Stored items from a collection:

***

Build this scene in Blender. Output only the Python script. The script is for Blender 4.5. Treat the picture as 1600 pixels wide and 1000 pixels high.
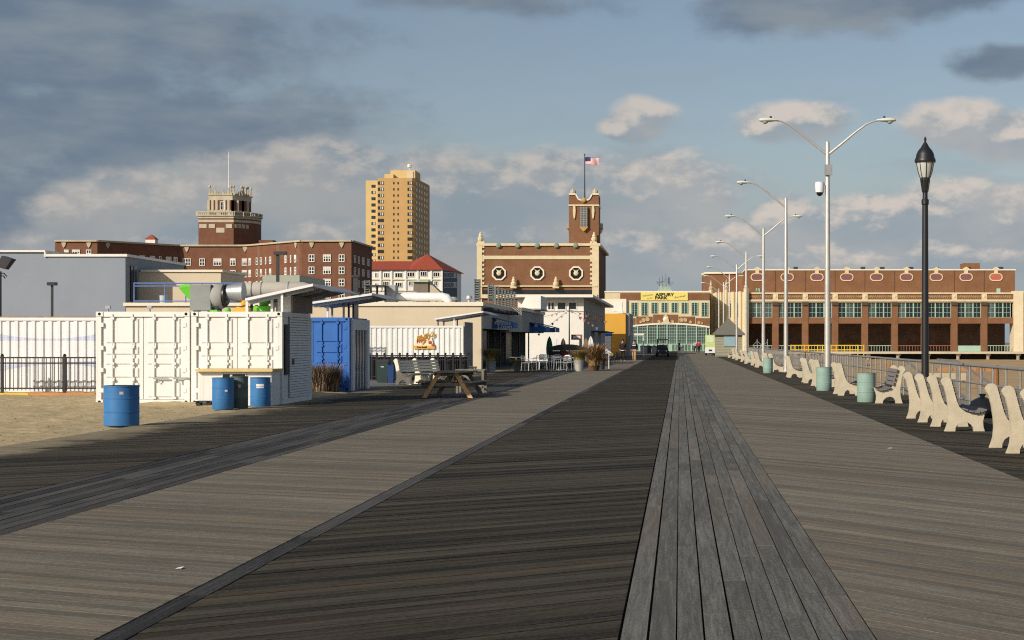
import bpy, bmesh, math, random
from mathutils import Vector, Matrix, noise as mnoise

# ------------------------------------------------------------------ scene, camera, light
RN = random.Random(7)
sc = bpy.context.scene
for o in list(bpy.data.objects):
    bpy.data.objects.remove(o)
COL = sc.collection
F, CX, CY, EYE = 2500.0, 1062.0, 534.0, 1.6      # lens in photo pixels, vanishing point, eye height (m)

def X(px, y): return (px - CX) * y / F
def Z(py, y): return EYE - (py - CY) * y / F

cam_d = bpy.data.cameras.new('camera')
cam = bpy.data.objects.new('camera', cam_d); COL.objects.link(cam)
cam.location = (0, 0, EYE); cam.rotation_euler = (math.pi / 2, 0, 0)
cam_d.sensor_fit = 'HORIZONTAL'; cam_d.sensor_width = 36.0; cam_d.lens = 36.0 * F / 1600.0
cam_d.shift_x = (800 - CX) / 1600.0; cam_d.shift_y = (CY - 500) / 1600.0
cam_d.clip_start = 0.1; cam_d.clip_end = 9000
sc.camera = cam

SUN_EL = math.radians(27)
SUN_DIR = Vector((0.66 * math.cos(SUN_EL), 0.751 * math.cos(SUN_EL), -math.sin(SUN_EL)))   # where the light travels
sun_d = bpy.data.lights.new('sun', 'SUN'); sun_d.energy = 4.4; sun_d.angle = math.radians(0.55); sun_d.color = (1.0, 0.925, 0.80)
sun = bpy.data.objects.new('sun', sun_d); COL.objects.link(sun)
sun.location = (-60, -60, 60); sun.rotation_euler = SUN_DIR.to_track_quat('-Z', 'Y').to_euler()

sc.view_settings.view_transform = 'Standard'; sc.view_settings.look = 'None'
sc.view_settings.gamma = 1.0; sc.view_settings.use_curve_mapping = False; sc.view_settings.exposure = 0.0
sc.cycles.use_denoising = False; sc.cycles.filter_width = 1.15
sc.cycles.sample_clamp_indirect = 4.0
sc.cycles.max_bounces = 5; sc.cycles.diffuse_bounces = 3; sc.cycles.glossy_bounces = 3

# ------------------------------------------------------------------ world: sky and clouds
W = bpy.data.worlds.new('World'); sc.world = W; W.use_nodes = True
NT = W.node_tree; NT.nodes.clear()

def nd(nt, t, **kw):
    n = nt.nodes.new(t)
    for k, v in kw.items():
        setattr(n, k, v)
    return n
def setin(nt, n, i, v):
    if isinstance(v, bpy.types.NodeSocket): nt.links.new(v, n.inputs[i])
    else: n.inputs[i].default_value = v
def mth(nt, op, a, b=0.0, c=0.0, clamp=False):
    n = nd(nt, 'ShaderNodeMath', operation=op, use_clamp=clamp)
    setin(nt, n, 0, a); setin(nt, n, 1, b)
    if len(n.inputs) > 2: setin(nt, n, 2, c)
    return n.outputs[0]
def vmth(nt, op, a, b=(0, 0, 0)):
    n = nd(nt, 'ShaderNodeVectorMath', operation=op)
    setin(nt, n, 0, a); setin(nt, n, 1, b)
    return n.outputs['Value'] if op in ('LENGTH', 'DISTANCE', 'DOT_PRODUCT') else n.outputs['Vector']
def mixc(nt, f, a, b, blend='MIX'):
    n = nd(nt, 'ShaderNodeMix', data_type='RGBA', blend_type=blend)
    setin(nt, n, 0, f); setin(nt, n, 6, a if isinstance(a, bpy.types.NodeSocket) else (*a, 1)[:4]); setin(nt, n, 7, b if isinstance(b, bpy.types.NodeSocket) else (*b, 1)[:4])
    return n.outputs[2]
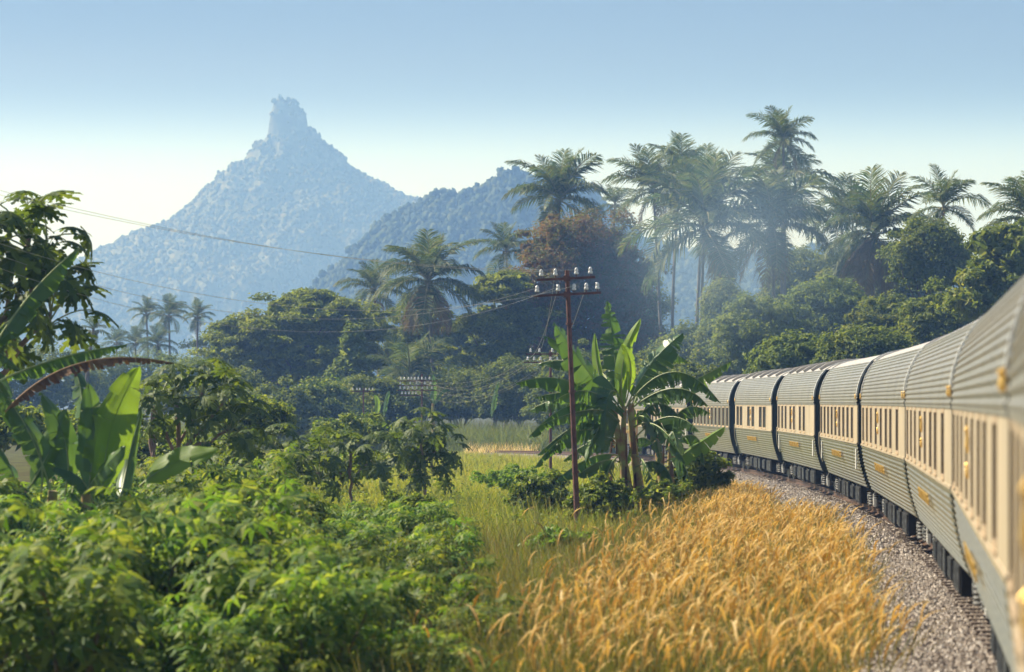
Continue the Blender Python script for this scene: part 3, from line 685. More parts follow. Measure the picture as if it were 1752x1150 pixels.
def palm(label, cpx, cpy, d, rpx, base_px=None, seed=0, nf=24, group='coconut palms along the tree line', dead=2, tr=.14):
    nf = max(12, int(nf * .82)); k = d / F; rg = np.random.default_rng(1000 + seed)
    base_px = cpx + rg.uniform(-12, 12) if base_px is None else base_px
    bz = float(gz(0, d)); base = np.array([(base_px - CX) * k, d + rg.uniform(-1, 1), bz]); top = W(cpx, cpy, d)
    root = thing('coconut_palm', label, 'palm tree', tuple(base), 0, group)
    t = np.linspace(0, 1, 14)[:, None]; P = (top - base) * t; P[:, :2] += (rg.normal(0, .25, 2) * np.sin(t * math.pi))
    mb = MB(); ra = np.linspace(tr * 1.5, tr * .75, 14); ra[0] = tr * 2.2
    mb.tube(P, ra * (1 + .06 * (np.arange(14) % 2)), 9)
    obj('trunk', mb.mesh('trunk', [M['palm_bark']], True), root)
    L_ = rpx * k * rg.uniform(1.12, 1.28); rel = top - base
    for i in range(nf):
        a = i * 2.39996 + rg.uniform(-.25, .25); q = (i + .5) / nf
        j = 0 if q < .16 else 1 if q < .40 else 2 if q < .66 else 3 if q < .86 else 4
        sc_ = L_ * rg.uniform(.82, 1.12) * (.85 if j == 0 else 1)
        obj('frond', FR[j][int(rg.integers(2))], root, tuple(rel + [0, 0, -.25 * q]), (rg.uniform(-.25, .25), rg.uniform(-.12, .12), a), sc_)
    for i in range(dead):
        obj('dry_frond', FD, root, tuple(rel - [0, 0, .3]), (0, rg.uniform(-.1, .3), rg.uniform(0, 6.28)), L_ * .85)
    mb = MB()
    for i in range(7):
        c = np.array([math.cos(i * .9), math.sin(i * .9), -.9 - .3 * (i % 2)]) * .32
        mb.tube([c + [0, 0, .16], c + [0, 0, .08], c, c - [0, 0, .1], c - [0, 0, .15]], [.02, .11, .13, .1, .02], 7)
    obj('coconut_cluster', mb.mesh('coconut_cluster', [M['rachis']], True), root, tuple(rel))
    return root
palms = [
    ('small pale coconut palm standing left of the larger palm above the rain tree', 640, 495, 330, 58, None, 24, 2),
    ('broad coconut palm with drooping yellowish fronds right of the rain tree', 733, 478, 288, 88, 748, 30, 6),
    ('narrow palm peeking out behind the reddish tree, left of its top', 866, 428, 335, 58, None, 20, 0),
    ('large palm rising directly above the reddish tree', 956, 338, 322, 86, 965, 28, 2),
    ('small distant palm between the reddish tree and the smoke', 1052, 348, 365, 38, None, 18, 0),
    ('palm at the upper left of the smoky palm cluster', 1118, 322, 305, 72, 1142, 24, 2),
    ('tallest palm of the smoky palm cluster', 1164, 300, 312, 72, 1155, 26, 1),
    ('palm at the upper right of the smoky palm cluster', 1206, 325, 300, 72, 1190, 24, 2),
    ('low broad palm in front of the smoky palm cluster with drooping fronds', 1205, 384, 275, 118, 1206, 32, 3),
    ('highest palm of the picture with a compact ragged top', 1340, 238, 298, 58, 1332, 24, 2),
    ('palm directly under the highest palm', 1338, 312, 306, 78, 1330, 24, 2),
    ('broad palm with heavy drooping crown below the two stacked palms', 1322, 384, 276, 112, 1320, 32, 3),
    ('dim palm left behind the big palm with brown hanging fronds', 1440, 372, 325, 66, 1445, 22, 0),
    ('big palm with long brown fronds hanging like a skirt', 1496, 398, 268, 108, 1500, 32, 9),
    ('clear palm silhouette against white sky above a leafy tree', 1614, 352, 258, 66, 1620, 18, 1),
    ('palm cut off by the picture edge above the coach roofs', 1762, 372, 232, 86, 1790, 26, 3),
    ('young low palm with long fronds at the foot of the broad palm', 700, 650, 280, 88, 704, 18, 1),
    ('tiny dark palm above the dry banana leaf', 160, 562, 250, 26, 160, 14, 0),
    ('left one of two distant palms beside each other in front of the mountain', 250, 535, 420, 27, 248, 20, 0),
    ('distant palm with pale straight trunk in front of the mountain', 289, 538, 410, 31, 292, 22, 1),
    ('distant palm at the left edge of the rain tree', 338, 540, 405, 28, 340, 20, 1),
    ('hazy low palm right of the tiny dark palm', 200, 585, 430, 28, 205, 18, 0),
    ('hazy low palm under the left distant palm', 232, 585, 400, 31, 240, 20, 0),
    ('hazy low palm under the pale trunk palm', 270, 588, 395, 33, 270, 20, 1),
]
for i, (lb, x, y, d, r_, bp, nf, dead) in enumerate(palms):
    palm(lb, x, y, d, r_, bp, i, nf, dead=dead)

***

Please extract exactly the lines of the data, from the first through the line containing "def Z(py, y): return EYE - (py - CY) * y / F", and add no pictures to the copy.

ANSWER TO THE EXERCISE -
Build this scene in Blender. Output only the Python script. The script is for Blender 4.5. Treat the picture as 1600 pixels wide and 1000 pixels high.
import bpy, bmesh, math, random
from mathutils import Vector, Matrix, noise as mnoise

# ------------------------------------------------------------------ scene, camera, light
RN = random.Random(7)
sc = bpy.context.scene
for o in list(bpy.data.objects):
    bpy.data.objects.remove(o)
COL = sc.collection
F, CX, CY, EYE = 2500.0, 1062.0, 534.0, 1.6      # lens in photo pixels, vanishing point, eye height (m)

def X(px, y): return (px - CX) * y / F
def Z(py, y): return EYE - (py - CY) * y / F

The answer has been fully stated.